At the end of each day, the decoded, or “best possible,” message fragments went to a central desk, where they were strung together into whole messages and sent directly to MacArthur’s headquarters. The work was nonstop.

“We spent our days and nights doing this and trying not to let homesickness get the better of us,” Mrs. Johnston recalls. “We did have one source of encouragement, though. We knew our decoding had led to an increase in Japanese shipping losses.”

After following McArthur’s headquarters to the Philippines, the code breakers reached the end of their work. Japan surrendered in August 1945, and the WACs sailed home that November.

“We sailed under the Golden Gate Bridge, but there were not many cheers,” Mrs. Johnston recalls. “We had left too many of our own behind.”

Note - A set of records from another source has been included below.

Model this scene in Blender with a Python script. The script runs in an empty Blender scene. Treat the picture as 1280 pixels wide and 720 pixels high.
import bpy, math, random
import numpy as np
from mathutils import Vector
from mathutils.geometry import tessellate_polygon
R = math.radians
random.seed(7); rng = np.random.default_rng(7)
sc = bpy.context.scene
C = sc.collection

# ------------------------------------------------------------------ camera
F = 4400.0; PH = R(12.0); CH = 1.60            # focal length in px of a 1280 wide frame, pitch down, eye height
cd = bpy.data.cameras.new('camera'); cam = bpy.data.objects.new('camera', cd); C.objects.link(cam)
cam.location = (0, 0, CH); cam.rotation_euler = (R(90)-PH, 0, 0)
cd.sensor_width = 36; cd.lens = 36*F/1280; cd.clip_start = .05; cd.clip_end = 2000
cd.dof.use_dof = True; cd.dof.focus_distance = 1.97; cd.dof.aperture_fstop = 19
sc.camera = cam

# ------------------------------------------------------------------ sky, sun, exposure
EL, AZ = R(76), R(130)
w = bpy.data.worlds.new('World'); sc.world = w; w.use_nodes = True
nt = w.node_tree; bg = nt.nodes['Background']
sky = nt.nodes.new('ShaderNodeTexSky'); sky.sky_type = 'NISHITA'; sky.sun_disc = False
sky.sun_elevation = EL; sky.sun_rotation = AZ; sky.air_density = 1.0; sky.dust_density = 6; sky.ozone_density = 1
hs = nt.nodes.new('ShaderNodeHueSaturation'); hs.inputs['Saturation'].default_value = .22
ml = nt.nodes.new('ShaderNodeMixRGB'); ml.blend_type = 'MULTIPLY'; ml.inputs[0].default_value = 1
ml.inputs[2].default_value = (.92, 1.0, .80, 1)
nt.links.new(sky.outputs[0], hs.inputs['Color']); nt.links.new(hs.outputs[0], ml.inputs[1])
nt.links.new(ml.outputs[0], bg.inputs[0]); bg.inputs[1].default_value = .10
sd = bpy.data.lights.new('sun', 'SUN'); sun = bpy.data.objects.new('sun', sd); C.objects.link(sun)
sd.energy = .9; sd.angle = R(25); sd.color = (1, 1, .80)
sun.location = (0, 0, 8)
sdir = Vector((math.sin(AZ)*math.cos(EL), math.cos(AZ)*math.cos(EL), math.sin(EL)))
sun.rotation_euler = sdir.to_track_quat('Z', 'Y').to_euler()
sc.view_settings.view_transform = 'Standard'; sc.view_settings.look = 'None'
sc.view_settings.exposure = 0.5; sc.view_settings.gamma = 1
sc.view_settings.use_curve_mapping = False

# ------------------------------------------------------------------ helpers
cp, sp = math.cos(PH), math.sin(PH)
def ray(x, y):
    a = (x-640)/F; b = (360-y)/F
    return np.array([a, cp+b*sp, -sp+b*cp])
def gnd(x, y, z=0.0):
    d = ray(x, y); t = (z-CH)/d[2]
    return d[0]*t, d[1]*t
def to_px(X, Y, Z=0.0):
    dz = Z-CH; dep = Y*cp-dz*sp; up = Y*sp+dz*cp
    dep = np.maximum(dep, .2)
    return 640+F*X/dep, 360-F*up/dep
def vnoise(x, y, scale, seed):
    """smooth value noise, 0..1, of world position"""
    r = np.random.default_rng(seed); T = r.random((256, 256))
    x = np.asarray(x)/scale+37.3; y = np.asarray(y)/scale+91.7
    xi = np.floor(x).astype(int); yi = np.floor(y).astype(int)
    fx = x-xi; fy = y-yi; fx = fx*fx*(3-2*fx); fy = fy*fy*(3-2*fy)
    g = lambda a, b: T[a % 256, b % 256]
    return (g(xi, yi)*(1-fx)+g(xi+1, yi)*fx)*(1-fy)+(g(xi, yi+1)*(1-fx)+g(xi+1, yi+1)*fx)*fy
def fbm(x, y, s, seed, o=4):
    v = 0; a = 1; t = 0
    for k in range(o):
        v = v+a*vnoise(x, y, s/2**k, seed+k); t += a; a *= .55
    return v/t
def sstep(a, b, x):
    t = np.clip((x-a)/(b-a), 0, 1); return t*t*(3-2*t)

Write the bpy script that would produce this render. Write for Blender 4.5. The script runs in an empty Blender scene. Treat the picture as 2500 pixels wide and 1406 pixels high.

Such was the secrecy surrounding her wartime cryptography work, Mrs. Johnson says, that it was not until the 1970s that she felt free to talk about her experiences.

The story of the WACs role in this job was told in Edward J. Drea’s 1992 book, “MacArthur’s Ultra: Codebreaking and the War Against Japan.” Four years later, the U.S. National Archives published “A Woman’s War Too: U.S. Women in the Military in World War II,” to which Mrs. Johnston contributed a chapter.

“It was just something I was given to do,” she says of her wartime mission. “Like anything in life, you have something to do, and you do it.

“And,” she added, “you do it the best you can.”